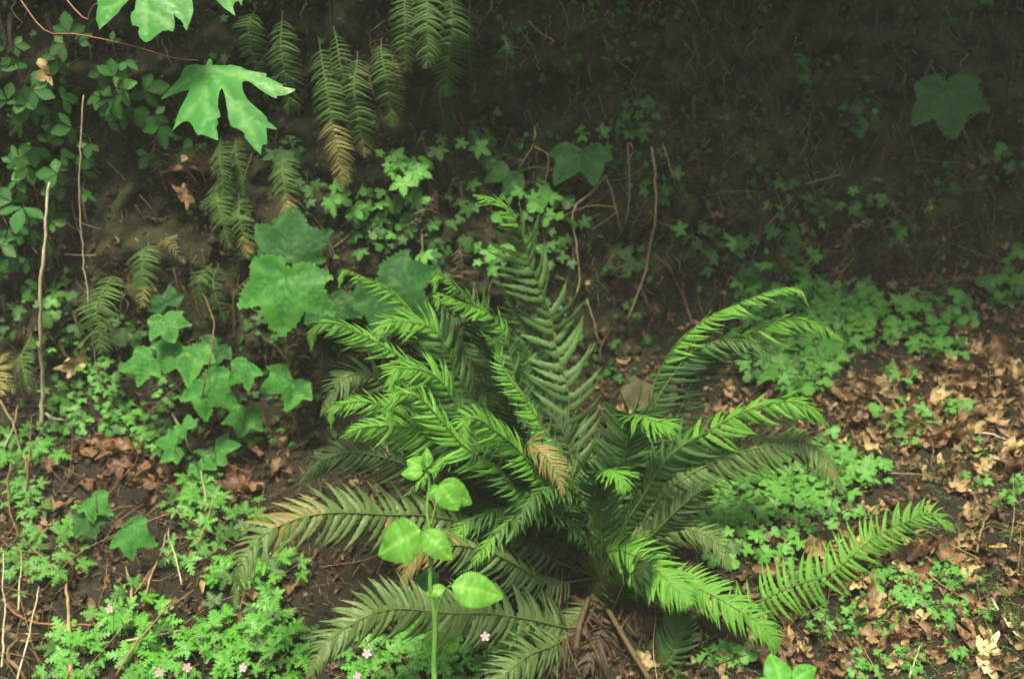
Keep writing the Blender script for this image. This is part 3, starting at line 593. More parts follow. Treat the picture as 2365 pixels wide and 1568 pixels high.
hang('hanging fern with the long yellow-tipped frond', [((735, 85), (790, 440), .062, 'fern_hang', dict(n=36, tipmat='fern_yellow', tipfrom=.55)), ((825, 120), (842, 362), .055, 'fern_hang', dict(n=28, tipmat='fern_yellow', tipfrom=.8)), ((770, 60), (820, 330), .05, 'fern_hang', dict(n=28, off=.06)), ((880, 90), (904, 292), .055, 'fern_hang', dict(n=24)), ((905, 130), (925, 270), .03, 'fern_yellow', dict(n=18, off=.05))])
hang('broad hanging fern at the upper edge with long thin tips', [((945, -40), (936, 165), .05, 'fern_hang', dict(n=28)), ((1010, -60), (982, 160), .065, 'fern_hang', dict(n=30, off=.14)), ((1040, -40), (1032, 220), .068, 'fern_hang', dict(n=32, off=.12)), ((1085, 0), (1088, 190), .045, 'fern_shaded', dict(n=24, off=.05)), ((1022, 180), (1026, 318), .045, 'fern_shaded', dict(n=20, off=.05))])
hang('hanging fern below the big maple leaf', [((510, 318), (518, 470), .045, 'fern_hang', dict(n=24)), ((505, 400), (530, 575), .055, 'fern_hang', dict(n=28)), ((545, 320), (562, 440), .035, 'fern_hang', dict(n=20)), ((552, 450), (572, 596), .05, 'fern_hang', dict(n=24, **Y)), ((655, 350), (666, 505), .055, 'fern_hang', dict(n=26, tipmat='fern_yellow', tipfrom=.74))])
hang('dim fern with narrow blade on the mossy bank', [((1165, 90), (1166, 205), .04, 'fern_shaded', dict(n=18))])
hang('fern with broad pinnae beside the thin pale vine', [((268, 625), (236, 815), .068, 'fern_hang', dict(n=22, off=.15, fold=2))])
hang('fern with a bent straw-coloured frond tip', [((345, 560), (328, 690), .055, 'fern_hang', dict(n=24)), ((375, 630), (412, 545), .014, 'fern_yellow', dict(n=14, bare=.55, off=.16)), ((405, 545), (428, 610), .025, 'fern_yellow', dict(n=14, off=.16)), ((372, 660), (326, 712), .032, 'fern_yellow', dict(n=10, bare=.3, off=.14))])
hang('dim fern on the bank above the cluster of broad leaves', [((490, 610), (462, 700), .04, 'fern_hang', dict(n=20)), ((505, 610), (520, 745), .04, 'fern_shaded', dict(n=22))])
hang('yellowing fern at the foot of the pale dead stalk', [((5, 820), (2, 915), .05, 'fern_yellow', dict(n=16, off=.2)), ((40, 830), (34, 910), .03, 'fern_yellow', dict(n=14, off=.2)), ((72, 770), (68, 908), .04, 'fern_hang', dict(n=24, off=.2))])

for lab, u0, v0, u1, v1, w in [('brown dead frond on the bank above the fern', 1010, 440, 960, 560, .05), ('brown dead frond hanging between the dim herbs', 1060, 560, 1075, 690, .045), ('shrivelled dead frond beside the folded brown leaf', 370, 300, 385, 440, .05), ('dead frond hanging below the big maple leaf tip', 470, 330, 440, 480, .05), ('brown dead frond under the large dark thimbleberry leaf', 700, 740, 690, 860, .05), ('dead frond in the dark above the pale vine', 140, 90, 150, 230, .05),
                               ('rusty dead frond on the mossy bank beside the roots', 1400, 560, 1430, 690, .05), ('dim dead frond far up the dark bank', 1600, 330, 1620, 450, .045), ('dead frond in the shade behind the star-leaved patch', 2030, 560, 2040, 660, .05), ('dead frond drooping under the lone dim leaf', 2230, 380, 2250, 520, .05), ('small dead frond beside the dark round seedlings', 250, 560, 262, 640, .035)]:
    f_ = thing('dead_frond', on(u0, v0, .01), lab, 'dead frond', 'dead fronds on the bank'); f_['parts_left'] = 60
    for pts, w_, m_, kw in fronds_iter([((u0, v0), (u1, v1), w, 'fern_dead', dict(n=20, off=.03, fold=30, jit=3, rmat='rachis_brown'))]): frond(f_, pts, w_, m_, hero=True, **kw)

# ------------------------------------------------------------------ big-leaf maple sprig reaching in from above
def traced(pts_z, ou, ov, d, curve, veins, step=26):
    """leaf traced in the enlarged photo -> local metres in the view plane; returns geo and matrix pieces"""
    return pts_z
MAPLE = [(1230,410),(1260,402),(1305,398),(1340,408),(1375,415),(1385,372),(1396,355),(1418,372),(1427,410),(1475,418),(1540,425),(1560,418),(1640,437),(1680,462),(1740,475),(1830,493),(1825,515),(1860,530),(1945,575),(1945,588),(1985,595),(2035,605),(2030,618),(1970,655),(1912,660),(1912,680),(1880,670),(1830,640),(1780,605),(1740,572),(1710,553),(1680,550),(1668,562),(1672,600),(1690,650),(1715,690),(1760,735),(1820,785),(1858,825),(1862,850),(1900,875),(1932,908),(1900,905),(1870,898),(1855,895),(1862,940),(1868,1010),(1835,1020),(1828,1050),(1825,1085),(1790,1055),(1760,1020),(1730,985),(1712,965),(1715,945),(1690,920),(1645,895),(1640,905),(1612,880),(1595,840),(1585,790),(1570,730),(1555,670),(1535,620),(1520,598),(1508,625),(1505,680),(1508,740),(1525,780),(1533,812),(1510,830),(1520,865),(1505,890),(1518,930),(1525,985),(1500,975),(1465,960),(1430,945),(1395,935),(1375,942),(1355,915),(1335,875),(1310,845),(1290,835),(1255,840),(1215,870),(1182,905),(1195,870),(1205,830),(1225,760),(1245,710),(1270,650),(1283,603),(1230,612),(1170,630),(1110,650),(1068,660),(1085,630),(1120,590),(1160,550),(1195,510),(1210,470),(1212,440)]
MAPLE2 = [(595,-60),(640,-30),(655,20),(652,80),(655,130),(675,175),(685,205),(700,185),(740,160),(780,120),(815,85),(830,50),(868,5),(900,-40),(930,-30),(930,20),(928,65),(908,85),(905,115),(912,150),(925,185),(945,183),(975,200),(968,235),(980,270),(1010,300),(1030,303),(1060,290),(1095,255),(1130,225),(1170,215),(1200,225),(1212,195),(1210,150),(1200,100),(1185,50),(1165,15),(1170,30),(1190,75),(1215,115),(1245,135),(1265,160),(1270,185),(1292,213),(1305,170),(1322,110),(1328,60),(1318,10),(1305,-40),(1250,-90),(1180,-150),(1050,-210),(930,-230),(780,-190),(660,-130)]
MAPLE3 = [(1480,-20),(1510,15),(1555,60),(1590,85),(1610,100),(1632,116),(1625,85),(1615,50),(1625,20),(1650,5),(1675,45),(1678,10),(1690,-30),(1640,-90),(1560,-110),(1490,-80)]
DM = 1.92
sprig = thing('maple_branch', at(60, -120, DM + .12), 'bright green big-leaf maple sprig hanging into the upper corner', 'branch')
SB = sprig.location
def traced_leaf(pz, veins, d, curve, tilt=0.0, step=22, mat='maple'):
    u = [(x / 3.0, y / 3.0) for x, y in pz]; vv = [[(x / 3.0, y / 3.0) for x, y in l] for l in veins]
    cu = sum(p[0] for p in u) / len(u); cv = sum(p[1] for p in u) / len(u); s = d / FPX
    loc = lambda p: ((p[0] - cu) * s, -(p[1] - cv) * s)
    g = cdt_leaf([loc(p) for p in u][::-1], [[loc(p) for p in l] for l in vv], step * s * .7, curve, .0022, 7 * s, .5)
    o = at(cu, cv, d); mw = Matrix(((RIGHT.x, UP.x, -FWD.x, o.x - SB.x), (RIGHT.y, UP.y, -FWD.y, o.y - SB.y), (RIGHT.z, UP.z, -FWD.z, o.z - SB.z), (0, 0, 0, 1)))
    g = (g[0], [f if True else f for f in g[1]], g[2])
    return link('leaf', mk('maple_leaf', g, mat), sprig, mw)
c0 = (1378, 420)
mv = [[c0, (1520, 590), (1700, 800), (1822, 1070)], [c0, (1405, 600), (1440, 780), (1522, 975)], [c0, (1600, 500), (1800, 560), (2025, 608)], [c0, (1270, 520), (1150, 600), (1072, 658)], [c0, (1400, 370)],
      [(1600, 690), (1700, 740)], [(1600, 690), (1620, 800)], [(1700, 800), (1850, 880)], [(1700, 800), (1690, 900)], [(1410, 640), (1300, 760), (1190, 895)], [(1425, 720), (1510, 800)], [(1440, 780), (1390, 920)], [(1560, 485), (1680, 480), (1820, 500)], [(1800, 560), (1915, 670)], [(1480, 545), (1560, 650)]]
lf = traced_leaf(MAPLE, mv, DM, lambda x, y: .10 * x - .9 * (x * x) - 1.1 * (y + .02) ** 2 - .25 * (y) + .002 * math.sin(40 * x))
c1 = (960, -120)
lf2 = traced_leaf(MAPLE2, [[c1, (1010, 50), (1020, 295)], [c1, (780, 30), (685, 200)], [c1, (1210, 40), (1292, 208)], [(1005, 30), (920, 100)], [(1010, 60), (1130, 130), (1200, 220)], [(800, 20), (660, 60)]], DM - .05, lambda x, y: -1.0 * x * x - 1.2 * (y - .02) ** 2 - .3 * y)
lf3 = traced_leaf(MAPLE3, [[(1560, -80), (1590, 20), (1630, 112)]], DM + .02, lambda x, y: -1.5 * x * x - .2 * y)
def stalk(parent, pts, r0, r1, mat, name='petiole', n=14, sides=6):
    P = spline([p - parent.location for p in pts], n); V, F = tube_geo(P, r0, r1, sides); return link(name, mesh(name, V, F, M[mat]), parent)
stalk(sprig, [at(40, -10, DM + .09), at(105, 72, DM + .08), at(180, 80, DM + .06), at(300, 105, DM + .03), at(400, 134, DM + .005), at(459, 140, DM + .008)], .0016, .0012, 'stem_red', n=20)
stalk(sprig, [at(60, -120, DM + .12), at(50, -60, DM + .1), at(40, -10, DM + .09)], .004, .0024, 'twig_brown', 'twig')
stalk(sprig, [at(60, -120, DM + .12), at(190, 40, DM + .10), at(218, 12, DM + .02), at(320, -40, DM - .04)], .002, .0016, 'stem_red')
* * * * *
PROBLEM TO SOLVE
Write out nothing but the lines from the start of the data through the line with "hang('yellowing fern at". Leave out the pictures.

FULL ANSWER
Keep writing the Blender script for this image. This is part 3, starting at line 593. More parts follow. Treat the picture as 2365 pixels wide and 1568 pixels high.
hang('hanging fern with the long yellow-tipped frond', [((735, 85), (790, 440), .062, 'fern_hang', dict(n=36, tipmat='fern_yellow', tipfrom=.55)), ((825, 120), (842, 362), .055, 'fern_hang', dict(n=28, tipmat='fern_yellow', tipfrom=.8)), ((770, 60), (820, 330), .05, 'fern_hang', dict(n=28, off=.06)), ((880, 90), (904, 292), .055, 'fern_hang', dict(n=24)), ((905, 130), (925, 270), .03, 'fern_yellow', dict(n=18, off=.05))])
hang('broad hanging fern at the upper edge with long thin tips', [((945, -40), (936, 165), .05, 'fern_hang', dict(n=28)), ((1010, -60), (982, 160), .065, 'fern_hang', dict(n=30, off=.14)), ((1040, -40), (1032, 220), .068, 'fern_hang', dict(n=32, off=.12)), ((1085, 0), (1088, 190), .045, 'fern_shaded', dict(n=24, off=.05)), ((1022, 180), (1026, 318), .045, 'fern_shaded', dict(n=20, off=.05))])
hang('hanging fern below the big maple leaf', [((510, 318), (518, 470), .045, 'fern_hang', dict(n=24)), ((505, 400), (530, 575), .055, 'fern_hang', dict(n=28)), ((545, 320), (562, 440), .035, 'fern_hang', dict(n=20)), ((552, 450), (572, 596), .05, 'fern_hang', dict(n=24, **Y)), ((655, 350), (666, 505), .055, 'fern_hang', dict(n=26, tipmat='fern_yellow', tipfrom=.74))])
hang('dim fern with narrow blade on the mossy bank', [((1165, 90), (1166, 205), .04, 'fern_shaded', dict(n=18))])
hang('fern with broad pinnae beside the thin pale vine', [((268, 625), (236, 815), .068, 'fern_hang', dict(n=22, off=.15, fold=2))])
hang('fern with a bent straw-coloured frond tip', [((345, 560), (328, 690), .055, 'fern_hang', dict(n=24)), ((375, 630), (412, 545), .014, 'fern_yellow', dict(n=14, bare=.55, off=.16)), ((405, 545), (428, 610), .025, 'fern_yellow', dict(n=14, off=.16)), ((372, 660), (326, 712), .032, 'fern_yellow', dict(n=10, bare=.3, off=.14))])
hang('dim fern on the bank above the cluster of broad leaves', [((490, 610), (462, 700), .04, 'fern_hang', dict(n=20)), ((505, 610), (520, 745), .04, 'fern_shaded', dict(n=22))])
hang('yellowing fern at the foot of the pale dead stalk', [((5, 820), (2, 915), .05, 'fern_yellow', dict(n=16, off=.2)), ((40, 830), (34, 910), .03, 'fern_yellow', dict(n=14, off=.2)), ((72, 770), (68, 908), .04, 'fern_hang', dict(n=24, off=.2))])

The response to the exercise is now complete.